Friday, September 2, 2011

Part B - The Hollow Men Part (The Road)

That poem? Wow, enough said. The visions of the end of the world according to Yeats and Eliot and McCarthy are quite similar in my opinion. Well, in the sense that they carry the same aspects at least. The poem is essentially about emptiness and the novel is quite bleak itself. This allows us to kind of "feel" the world that they live in. In the poem, their world is considered a wasteland caused by the conditions of the modern world. The people in it failed to chose between good and evil which makes them incapable of making their own decisions. Hence, they are "hollow men". In the novel, however, the world was post apocalyptic as a result of war and in it contains the "good" people and the "bad".


It is stated that Eliot's modern men was an empty, corrupt breed. This can also explain the people in The Road. I mean come on now, they're cannibals!! How much more "empty" can you get than that? In both of the  literature, the people weren't necessarily seeking to do wrong. They just seemed to lack morals and values. They also seem to display attitudes of "pain, abandonment, and despair". The poem briefly mentioned a quotation, "Life is very long" which mean that a broken man is punished by being kept alive rather than by being killed. This ties into The Road because the man was indecisive about which route would be better for him in that world: Life or death.

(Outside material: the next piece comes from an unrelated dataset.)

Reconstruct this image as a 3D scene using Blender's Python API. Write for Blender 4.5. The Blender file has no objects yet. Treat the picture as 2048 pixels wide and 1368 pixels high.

Moreover the poem, the imagery suggests that a sacrifice of the 'hollow men' can redeem mankind and that after their destruction we can again flourish. It also ends with the line "Not with a bang, but a whimper". This refers to one leaving a world as they enter another, primarily babies. 


I believe I discovered a great correlation between the two texts though. There's a line in the poem that says "Falls the shadow". There is a mentioning about "Then fell the shadow" and "Then falls the shadow". In the novel (Pg. 96), the two verbs where also used in comparison to and object. It said , "The snow fell nor did it cease to fall". I was able to recognize this, but I haven't yet figured out it's significance yet. Can you say, "mind bobbling"?